The lead organizer for the “Fight for $15” movement isn’t an underpaid fast food worker, but rather a well-paid labor union activist.

“No I’m not,” Kendall Fells said when asked by researchers with conservative nonprofit America Rising Squared if he was paid to attend the “March on McDonald’s” he organized this week in Chicago. As it turns out, though, Fells is paid for his activist activities — and he gets paid a lot.

Fells was paid more than $146,000 in 2016 by the left-wing Service Employees International Union (SEIU), according to documents SEIU filed with the Department of Labor. Fells is listed as SEIU’s “deputy organizing director.” He is currently “on loan” to the “Fight for $15” campaign from SEIU, Fox Business reported on Wednesday.

Fells was hesitant to answer questions about the funding for the event and seemed uncomfortable providing details about himself. When the camera captured a shot of Fells’ face he put a hand up and said, “Please don’t record me.”

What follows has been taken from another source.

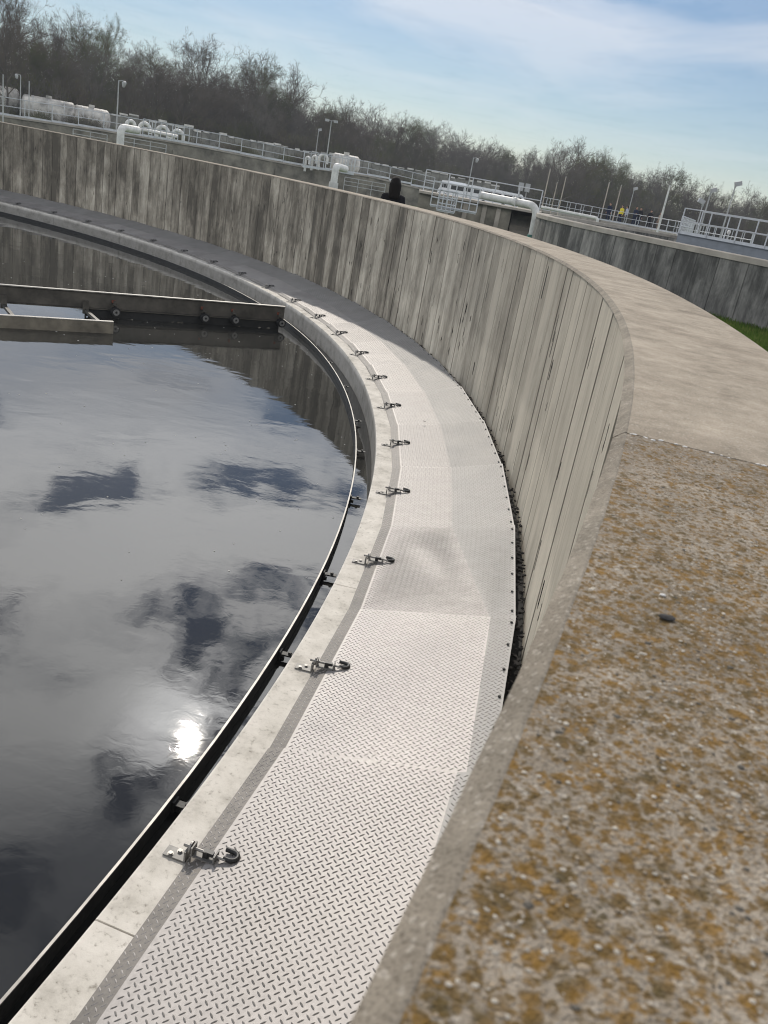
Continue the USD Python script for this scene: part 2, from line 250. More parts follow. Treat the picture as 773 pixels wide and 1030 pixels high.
def plate_look(name, lo, hi, r_lo, r_hi):
    mat(name, {'g': ('geometry', {}), 'oi': ('object_info', {}), 'n': ('noise_texture', {'scale': 3.0, 'detail': 9.0, 'roughness': 0.72}), 'n2': ('noise_texture', {'scale': 60.0, 'detail': 4.0}),
        'a': ('math', {'math_type': 'multiply_add', 'value2': 0.16}), 'a2': ('math', {'math_type': 'multiply_add', 'value2': 0.35}), 'r': ('rgb_ramp', {'ramp': [(0.52, lo), (0.92, hi)]}),
        'rr': ('map_range', {'from_min': 0.3, 'from_max': 0.7, 'to_min': r_lo, 'to_max': r_hi, 'clamp': True}),
        'p': ('principled_bsdf', {'metallic': 0.22})},
        [('g.position', 'n.vector'), ('g.position', 'n2.vector'), ('oi.random', 'a.value1'), ('n.fac', 'a.value3'), ('n2.fac', 'a2.value1'), ('a.value', 'a2.value3'), ('a2.value', 'r.fac'), ('r.color', 'p.base_color'),
         ('n.fac', 'rr.value'), ('rr.result', 'p.roughness')])
plate_look('tread_plate', (0.215, 0.20, 0.19), (0.41, 0.386, 0.368), 0.50, 0.66)
plate_look('dull_plate', (0.21, 0.203, 0.192), (0.315, 0.306, 0.293), 0.56, 0.70)  # outer part of the covers: reflection of the wall painted as a darker colour
plate_look('strip_plate', (0.10, 0.092, 0.08), (0.21, 0.192, 0.172), 0.5, 0.65)  # edge strip: its dark reflection is put into the base colour
plate_look('tread_lug', (0.15, 0.142, 0.133), (0.25, 0.237, 0.225), 0.42, 0.52)
mat('water_look', {'g': ('geometry', {}), 'm': ('mapping', {'scale': V(1.0, 1.35, 1)}), 'n': ('noise_texture', {'scale': 1.3, 'detail': 2.5, 'roughness': 0.45, 'distortion': 0.5}),
    'n2': ('noise_texture', {'scale': 0.35, 'detail': 2.0}), 'w0': ('math', {'math_type': 'multiply'}), 'n3': ('noise_texture', {'scale': 11.0, 'detail': 3.0, 'distortion': 0.8}), 'w': ('math', {'math_type': 'multiply_add', 'value2': 0.034}), 'b': ('bump', {'strength': 0.36, 'distance': 0.02}),
    'nc': ('noise_texture', {'scale': 0.5, 'detail': 5.0}), 'rc': ('rgb_ramp', {'ramp': [(0.3, (0.012, 0.012, 0.011)), (0.7, (0.026, 0.025, 0.022))]}),
    'p': ('principled_bsdf', {'roughness': 0.02, 'ior': 1.48})},
    [('g.position', 'm.vector'), ('m.vector', 'n.vector'), ('g.position', 'n2.vector'), ('n.fac', 'w0.value1'), ('n2.fac', 'w0.value2'), ('m.vector', 'n3.vector'), ('n3.fac', 'w.value1'), ('w0.value', 'w.value3'), ('w.value', 'b.height'), ('b.normal', 'p.normal'), ('g.position', 'nc.vector'), ('nc.fac', 'rc.fac'), ('rc.color', 'p.base_color')])
simple('galvanised', (0.20, 0.195, 0.185), 0.62, 0.5, 0.2, 20)
simple('rail_metal', (0.50, 0.51, 0.52), 0.45, 0.55, 0.15, 3)
simple('bright_rail', (0.50, 0.51, 0.52), 0.5, 0.35, 0.1, 3)
simple('stainless', (0.26, 0.25, 0.235), 0.5, 0.7, 0.2, 40)
simple('black_rubber', (0.012, 0.012, 0.012), 0.5, 0.0, 0.3, 30)
simple('black_slime', (0.012, 0.012, 0.011), 0.6, 0.0, 0.6, 9, 0.4, 40)
simple('baffle_rim', (0.30, 0.285, 0.26), 0.5, 0.3, 0.35, 6)
simple('beam_paint', (0.075, 0.068, 0.056), 0.55, 0.2, 0.5, 4, 0.2, 50)
simple('beam_edge', (0.24, 0.225, 0.20), 0.5, 0.2, 0.4, 5)
simple('plank', (0.15, 0.132, 0.10), 0.7, 0.0, 0.4, 5, 0.3, 40)
simple('rust', (0.16, 0.05, 0.03), 0.8, 0.0, 0.5, 20)
simple('white_pipe', (0.56, 0.55, 0.52), 0.5, 0.0, 0.22, 3.5)
simple('grey_pipe', (0.45, 0.44, 0.42), 0.6, 0.0, 0.25, 2.5)
simple('green_paint', (0.05, 0.16, 0.13), 0.6, 0.0, 0.3, 5)
simple('pole_grey', (0.38, 0.38, 0.37), 0.5, 0.4, 0.15, 3)
simple('lamp_head', (0.36, 0.36, 0.36), 0.4, 0.3, 0.1, 4)
simple('wooden_pole', (0.42, 0.36, 0.30), 0.8, 0.0, 0.2, 3)
simple('basin_concrete', (0.17, 0.155, 0.125), 0.9, 0.0, 0.5, 1.2, 0.3, 12)
simple('deck_concrete', (0.30, 0.27, 0.23), 0.9, 0.0, 0.25, 1.5)
simple('bridge_paint', (0.19, 0.205, 0.225), 0.5, 0.2, 0.12, 2)
simple('dark_void', (0.015, 0.015, 0.014), 0.9)
simple('pale_tank', (0.42, 0.395, 0.355), 0.65, 0.0, 0.6, 0.9)
simple('weathered_panel', (0.17, 0.165, 0.14), 0.85, 0.0, 0.5, 0.9)
simple('panel_top', (0.55, 0.53, 0.48), 0.8, 0.0, 0.35, 0.8)
simple('car_white', (0.75, 0.75, 0.75), 0.25, 0.0, 0.05, 1)
simple('car_glass', (0.02, 0.022, 0.025), 0.08)
simple('tyre', (0.02, 0.02, 0.02), 0.8)
simple('skin', (0.38, 0.22, 0.15), 0.55, 0.0, 0.1, 20)
simple('dark_hair', (0.008, 0.006, 0.005), 0.8, 0.0, 0.4, 60, spec=0.12)
simple('black_cloth', (0.010, 0.009, 0.011), 0.9, 0.0, 0.3, 20, spec=0.12)
simple('navy_cloth', (0.010, 0.014, 0.036), 0.9, 0.0, 0.3, 20, spec=0.12)
simple('yellow_cloth', (0.62, 0.50, 0.02), 0.8, 0.0, 0.1, 20)
simple('pale_cloth', (0.35, 0.37, 0.48), 0.8, 0.0, 0.1, 20)
simple('tan_cloth', (0.26, 0.19, 0.14), 0.85, 0.0, 0.2, 20)
simple('bark', (0.070, 0.060, 0.050), 0.95, 0.0, 0.35, 1.5)
simple('twig', (0.080, 0.064, 0.046), 0.95, 0.0, 0.3, 0.6)
simple('twig_grey', (0.112, 0.098, 0.080), 0.95, 0.0, 0.3, 0.6)
simple('twig_olive', (0.074, 0.074, 0.036), 0.95, 0.0, 0.3, 0.6)
simple('crumbs', (0.014, 0.012, 0.010), 0.95, 0.0, 0.7, 30)
simple('stone_grey', (0.035, 0.033, 0.032), 0.9, 0.0, 0.6, 200)
simple('grit_pale', (0.40, 0.36, 0.30), 0.85, 0.0, 0.35, 150)
simple('grit_tan', (0.27, 0.215, 0.15), 0.9, 0.0, 0.4, 150)
simple('grit_dark', (0.085, 0.075, 0.06), 0.85, 0.0, 0.5, 150)
simple('foam', (0.5, 0.49, 0.45), 0.8)
simple('white_chip', (0.75, 0.73, 0.70), 0.7)
simple('grass_ground', (0.055, 0.085, 0.022), 0.95, 0.0, 0.45, 1.3, 0.4, 25)
simple('wood_ground', (0.075, 0.070, 0.040), 0.95, 0.0, 0.4, 0.2)
mat('grass_blade', {'oi': ('object_info', {}), 'r': ('rgb_ramp', {'ramp': [(0, (0.055, 0.10, 0.018)), (0.6, (0.085, 0.14, 0.028)), (1, (0.14, 0.16, 0.05))]}),
    'd': ('diffuse_bsdf', {}), 't': ('translucent_bsdf', {}), 'm': ('mix_closure', {'fac': 0.35})},
    [('oi.random', 'r.fac'), ('r.color', 'd.color'), ('r.color', 't.color'), ('d.BSDF', 'm.closure1'), ('t.BSDF', 'm.closure2')], surface='m.closure')
mat('leaf_olive', {'oi': ('object_info', {}), 'r': ('rgb_ramp', {'ramp': [(0, (0.085, 0.09, 0.035)), (1, (0.13, 0.125, 0.05))]}),
    'd': ('diffuse_bsdf', {}), 't': ('translucent_bsdf', {}), 'm': ('mix_closure', {'fac': 0.35})},
    [('oi.random', 'r.fac'), ('r.color', 'd.color'), ('r.color', 't.color'), ('d.BSDF', 'm.closure1'), ('t.BSDF', 'm.closure2')], surface='m.closure')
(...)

“The question you should be asking is like how much do these corporations make and how much do these people make and why are they out here protesting,” Fells said, while holding a coffee from Starbucks, which does not pay its workers $15 an hour.

Fells originally described himself as a “supporter” of the protesters, who he said are mostly fast-food workers.

“My official job is to support these people,” Fells said, gesturing towards the protesters, many of whom were bussed into the event.

When asked who paid for the buses, Fells said that they have a “coalition” of “100+ groups in every city.”

“They’re gonna do anything to help these workers get up and get out here,” he said. “Do you have a better idea how to get this many people out here?”